As it turned out, I could "take pride in the fact that we were not among the roughly half of the dogs who offcoursed", AND we had "only" five faults, so we were in 8th place out of the 9 qualifiers. YAHOO! we're Qed in two fo the 3 events for nationals; only DAM to go.

On Sunday, we watched Nancy and her 22" dog, Ace, win the 22" group--and go completely offcourse with her other 22", International champion, national champion dog Riot on the most-challenging part of the course, a turn into a straight tunnel followed by an immediate 180 onto an Aframe that, because of the course layout, you could handle by doing one of the following:
  • Try to cross in front of the dog as they were turning to go into the tunnel, but you had to be really fast to avoid getting in the dog's way or pushing them onto the back side of the Aframe
  • Try to cross in front of the dog *after* the tunnel, but you had to be able to send your dog out over a jump and trust them to turn into you and come into the tunnel while you raced for the other end
  • Wait for the dog to come out of the tunnel and then move in behind them and flip them to the right away from you and up the Aframe.
Nancy tried the 2nd with Riot and Riot didn't make the tunnel entrance, instead going up the frame.
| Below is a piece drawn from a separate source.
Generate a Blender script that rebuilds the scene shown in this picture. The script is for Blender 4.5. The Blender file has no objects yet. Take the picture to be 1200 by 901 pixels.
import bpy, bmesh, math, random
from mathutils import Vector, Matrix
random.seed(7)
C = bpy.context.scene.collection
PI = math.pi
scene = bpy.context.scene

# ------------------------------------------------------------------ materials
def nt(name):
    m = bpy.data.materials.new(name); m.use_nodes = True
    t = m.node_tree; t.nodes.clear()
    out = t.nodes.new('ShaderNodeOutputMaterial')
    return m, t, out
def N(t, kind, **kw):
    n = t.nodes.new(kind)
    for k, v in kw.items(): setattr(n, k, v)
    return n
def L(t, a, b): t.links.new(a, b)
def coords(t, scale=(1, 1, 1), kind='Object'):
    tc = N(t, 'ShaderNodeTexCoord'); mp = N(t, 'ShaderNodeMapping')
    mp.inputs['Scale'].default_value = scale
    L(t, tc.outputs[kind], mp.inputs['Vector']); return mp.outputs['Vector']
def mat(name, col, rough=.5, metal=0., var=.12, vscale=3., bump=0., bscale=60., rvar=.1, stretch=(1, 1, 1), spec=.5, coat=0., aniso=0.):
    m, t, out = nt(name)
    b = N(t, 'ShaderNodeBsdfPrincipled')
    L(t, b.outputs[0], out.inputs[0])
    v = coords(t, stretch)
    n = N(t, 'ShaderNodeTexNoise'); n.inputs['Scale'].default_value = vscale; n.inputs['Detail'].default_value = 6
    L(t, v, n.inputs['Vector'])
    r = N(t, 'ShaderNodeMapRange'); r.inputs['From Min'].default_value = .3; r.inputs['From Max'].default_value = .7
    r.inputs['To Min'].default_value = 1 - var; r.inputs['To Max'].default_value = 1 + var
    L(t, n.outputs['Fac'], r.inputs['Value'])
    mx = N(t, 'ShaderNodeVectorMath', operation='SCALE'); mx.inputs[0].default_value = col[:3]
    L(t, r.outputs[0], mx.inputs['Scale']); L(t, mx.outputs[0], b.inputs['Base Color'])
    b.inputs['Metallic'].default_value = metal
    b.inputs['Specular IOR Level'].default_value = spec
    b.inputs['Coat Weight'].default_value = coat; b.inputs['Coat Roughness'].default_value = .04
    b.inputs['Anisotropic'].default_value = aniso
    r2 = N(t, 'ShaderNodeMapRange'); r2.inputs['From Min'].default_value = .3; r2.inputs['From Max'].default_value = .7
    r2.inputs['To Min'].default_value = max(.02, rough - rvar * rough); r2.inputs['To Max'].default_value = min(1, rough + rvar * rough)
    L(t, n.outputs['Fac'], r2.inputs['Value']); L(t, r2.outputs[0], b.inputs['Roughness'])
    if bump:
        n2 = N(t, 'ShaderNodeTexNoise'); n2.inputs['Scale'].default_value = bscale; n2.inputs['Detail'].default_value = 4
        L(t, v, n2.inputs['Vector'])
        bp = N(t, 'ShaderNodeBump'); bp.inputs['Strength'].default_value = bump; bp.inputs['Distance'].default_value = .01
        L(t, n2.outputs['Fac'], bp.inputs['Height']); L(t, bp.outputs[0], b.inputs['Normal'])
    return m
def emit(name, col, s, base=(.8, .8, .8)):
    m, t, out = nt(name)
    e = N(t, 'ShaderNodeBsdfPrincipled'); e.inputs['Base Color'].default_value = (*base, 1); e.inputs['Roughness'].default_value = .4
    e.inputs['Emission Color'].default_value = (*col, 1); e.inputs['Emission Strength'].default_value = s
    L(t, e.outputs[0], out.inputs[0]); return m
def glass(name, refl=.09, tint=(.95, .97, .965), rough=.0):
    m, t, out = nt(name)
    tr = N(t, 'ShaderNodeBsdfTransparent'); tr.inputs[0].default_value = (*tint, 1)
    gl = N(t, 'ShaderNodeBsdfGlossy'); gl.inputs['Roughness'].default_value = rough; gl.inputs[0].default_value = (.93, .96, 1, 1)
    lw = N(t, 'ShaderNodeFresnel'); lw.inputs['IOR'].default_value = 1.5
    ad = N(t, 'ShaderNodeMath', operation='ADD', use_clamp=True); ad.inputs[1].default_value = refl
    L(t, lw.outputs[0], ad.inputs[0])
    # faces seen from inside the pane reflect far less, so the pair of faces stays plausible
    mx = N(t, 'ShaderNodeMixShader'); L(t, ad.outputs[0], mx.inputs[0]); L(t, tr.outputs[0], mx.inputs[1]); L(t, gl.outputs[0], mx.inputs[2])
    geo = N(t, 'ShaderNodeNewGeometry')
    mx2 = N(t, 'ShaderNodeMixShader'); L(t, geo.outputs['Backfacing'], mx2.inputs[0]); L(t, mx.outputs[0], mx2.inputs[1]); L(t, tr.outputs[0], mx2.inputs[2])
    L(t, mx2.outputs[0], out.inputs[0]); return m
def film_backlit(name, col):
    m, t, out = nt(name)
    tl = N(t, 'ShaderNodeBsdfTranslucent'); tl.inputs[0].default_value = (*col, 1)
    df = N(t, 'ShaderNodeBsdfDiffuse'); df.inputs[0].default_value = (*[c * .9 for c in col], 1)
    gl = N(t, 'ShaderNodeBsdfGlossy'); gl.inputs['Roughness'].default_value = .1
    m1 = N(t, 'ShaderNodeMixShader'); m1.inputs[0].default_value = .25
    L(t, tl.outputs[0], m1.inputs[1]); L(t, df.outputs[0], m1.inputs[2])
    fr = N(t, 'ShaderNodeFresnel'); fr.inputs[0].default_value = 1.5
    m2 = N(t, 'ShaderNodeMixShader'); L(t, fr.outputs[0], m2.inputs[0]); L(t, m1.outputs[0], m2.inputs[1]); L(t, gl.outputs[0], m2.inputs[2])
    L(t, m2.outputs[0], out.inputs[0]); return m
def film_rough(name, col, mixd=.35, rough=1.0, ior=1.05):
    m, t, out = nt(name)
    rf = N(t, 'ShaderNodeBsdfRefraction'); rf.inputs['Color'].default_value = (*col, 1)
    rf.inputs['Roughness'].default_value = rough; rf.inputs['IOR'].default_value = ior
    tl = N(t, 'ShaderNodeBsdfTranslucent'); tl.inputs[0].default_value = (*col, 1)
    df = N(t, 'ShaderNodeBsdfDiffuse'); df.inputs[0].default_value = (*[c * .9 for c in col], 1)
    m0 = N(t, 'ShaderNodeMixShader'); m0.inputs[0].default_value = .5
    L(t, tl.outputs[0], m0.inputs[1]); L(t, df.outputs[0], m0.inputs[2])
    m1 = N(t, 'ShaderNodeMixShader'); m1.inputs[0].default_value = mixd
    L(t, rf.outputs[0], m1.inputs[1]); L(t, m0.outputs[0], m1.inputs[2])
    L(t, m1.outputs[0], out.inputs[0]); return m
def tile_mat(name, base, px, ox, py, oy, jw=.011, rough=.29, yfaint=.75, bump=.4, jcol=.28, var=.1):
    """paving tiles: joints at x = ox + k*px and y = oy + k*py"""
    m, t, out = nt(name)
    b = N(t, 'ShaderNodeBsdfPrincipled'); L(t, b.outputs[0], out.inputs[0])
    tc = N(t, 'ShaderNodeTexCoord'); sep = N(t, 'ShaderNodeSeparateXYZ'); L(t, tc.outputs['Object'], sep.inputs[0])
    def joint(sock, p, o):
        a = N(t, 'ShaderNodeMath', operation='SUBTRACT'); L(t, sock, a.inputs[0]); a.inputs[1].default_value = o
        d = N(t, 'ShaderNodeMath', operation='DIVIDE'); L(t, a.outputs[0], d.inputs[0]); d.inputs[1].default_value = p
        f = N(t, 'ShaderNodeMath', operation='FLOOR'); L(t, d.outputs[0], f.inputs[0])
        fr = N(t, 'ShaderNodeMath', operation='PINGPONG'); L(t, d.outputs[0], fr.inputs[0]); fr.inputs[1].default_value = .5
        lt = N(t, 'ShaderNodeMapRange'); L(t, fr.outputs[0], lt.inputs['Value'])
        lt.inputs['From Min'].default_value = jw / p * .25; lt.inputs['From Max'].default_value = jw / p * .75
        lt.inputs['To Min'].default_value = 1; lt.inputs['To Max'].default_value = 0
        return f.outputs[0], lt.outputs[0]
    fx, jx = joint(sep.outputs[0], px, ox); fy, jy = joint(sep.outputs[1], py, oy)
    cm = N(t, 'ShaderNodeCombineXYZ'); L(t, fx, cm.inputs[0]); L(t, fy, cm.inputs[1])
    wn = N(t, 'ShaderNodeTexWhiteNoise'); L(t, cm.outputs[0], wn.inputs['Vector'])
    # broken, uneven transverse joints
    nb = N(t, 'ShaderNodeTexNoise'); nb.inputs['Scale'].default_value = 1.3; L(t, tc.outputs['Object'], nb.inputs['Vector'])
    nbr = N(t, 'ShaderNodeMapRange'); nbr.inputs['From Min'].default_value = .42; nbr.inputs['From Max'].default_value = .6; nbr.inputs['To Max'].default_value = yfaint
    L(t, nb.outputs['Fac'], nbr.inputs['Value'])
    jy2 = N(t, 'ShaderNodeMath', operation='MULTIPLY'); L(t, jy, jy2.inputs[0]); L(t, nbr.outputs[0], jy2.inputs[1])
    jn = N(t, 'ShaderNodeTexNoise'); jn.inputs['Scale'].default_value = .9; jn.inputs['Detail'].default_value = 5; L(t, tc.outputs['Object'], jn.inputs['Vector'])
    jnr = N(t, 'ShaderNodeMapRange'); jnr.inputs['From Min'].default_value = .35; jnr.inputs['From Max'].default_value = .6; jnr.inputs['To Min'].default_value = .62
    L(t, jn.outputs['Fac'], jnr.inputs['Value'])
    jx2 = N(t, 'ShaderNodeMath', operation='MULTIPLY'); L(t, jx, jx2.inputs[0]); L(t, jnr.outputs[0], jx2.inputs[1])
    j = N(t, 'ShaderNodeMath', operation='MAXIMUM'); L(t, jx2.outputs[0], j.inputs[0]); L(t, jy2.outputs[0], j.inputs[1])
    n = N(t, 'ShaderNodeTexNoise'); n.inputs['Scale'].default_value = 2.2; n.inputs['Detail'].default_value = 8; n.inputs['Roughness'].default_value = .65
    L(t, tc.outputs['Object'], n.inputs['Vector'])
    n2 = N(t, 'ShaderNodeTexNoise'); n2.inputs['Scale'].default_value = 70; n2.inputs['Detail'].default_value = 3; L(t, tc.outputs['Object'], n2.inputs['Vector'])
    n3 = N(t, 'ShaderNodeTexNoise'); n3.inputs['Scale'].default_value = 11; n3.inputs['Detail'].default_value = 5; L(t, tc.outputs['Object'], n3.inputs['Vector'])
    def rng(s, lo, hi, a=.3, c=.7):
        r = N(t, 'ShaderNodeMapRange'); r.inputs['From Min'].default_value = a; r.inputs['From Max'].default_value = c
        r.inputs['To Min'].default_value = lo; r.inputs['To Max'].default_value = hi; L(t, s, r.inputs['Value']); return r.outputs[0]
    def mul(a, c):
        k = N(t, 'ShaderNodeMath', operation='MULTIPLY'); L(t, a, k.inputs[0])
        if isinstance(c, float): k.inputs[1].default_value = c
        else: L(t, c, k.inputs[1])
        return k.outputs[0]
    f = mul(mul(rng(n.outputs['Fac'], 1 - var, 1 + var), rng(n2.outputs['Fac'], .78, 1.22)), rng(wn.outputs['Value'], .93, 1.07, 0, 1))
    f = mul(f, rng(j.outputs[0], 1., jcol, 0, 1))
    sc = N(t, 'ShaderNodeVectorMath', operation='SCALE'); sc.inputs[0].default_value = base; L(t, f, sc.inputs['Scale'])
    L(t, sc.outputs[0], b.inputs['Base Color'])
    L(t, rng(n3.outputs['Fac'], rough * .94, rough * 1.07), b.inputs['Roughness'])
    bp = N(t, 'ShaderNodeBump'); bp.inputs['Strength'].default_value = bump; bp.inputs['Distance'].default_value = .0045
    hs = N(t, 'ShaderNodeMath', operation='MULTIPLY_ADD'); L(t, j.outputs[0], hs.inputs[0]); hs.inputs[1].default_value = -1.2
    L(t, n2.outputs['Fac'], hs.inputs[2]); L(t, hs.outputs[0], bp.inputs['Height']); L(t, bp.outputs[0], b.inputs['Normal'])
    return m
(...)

Not sure which she did with Ace.

So with Tika, having walked all alternatives and deciding that I couldn't possibly make those crosses, I tried the wait-and-flip method. Well, she blasted out of the tunnel, I moved in and signaled a turn, and somewhere in the ensuing melee I stepped on her, whereup she yelped (excitedly) and turned in to me and danced at my feet but my insistent pushing and commands apparently counted as "direction" and she made it up the Aframe--and thank goodness in teh Steeplechase they don't have refusals, it's just time wasted on a really fast course. The rest went without incident AND (another miracle occurred) all her bars stayed up!

So we had a bobble. Nancy and Panic had a bobble whre Panic almost veered off course onto the wrong obstacle but Nancy called him back, so they had a bobble. Of course I as usual I had my video camera with me and never thought about it all weekend, so I don't have it on film to try to determine whose bobble took longer. But, as it turned out, we could take pride in the fact that we were one of only 3 26" dogs who didn't have faults or E--so I am absolutely thrilled beyond belief that my dog took 3rd in a Steeplechase qualifier! Sometimes things are good. And I got a check that actually paid for my entry fee into the Steeplechase. :-)

Overall

Tika handles so nicely and pays such close attention; she has truly matured as an agility dog. I just wish I could get over this one-fault-always thing we seem to have going. In the 10 classes we ran, even with faults or screwups, she placed in the top half in 8, the top third in 5 of those, and earning placement ribbons in 2 of those. It's not the first-place ribbon I keep wanting to earn in this crowd, but I'm very pleased with the results.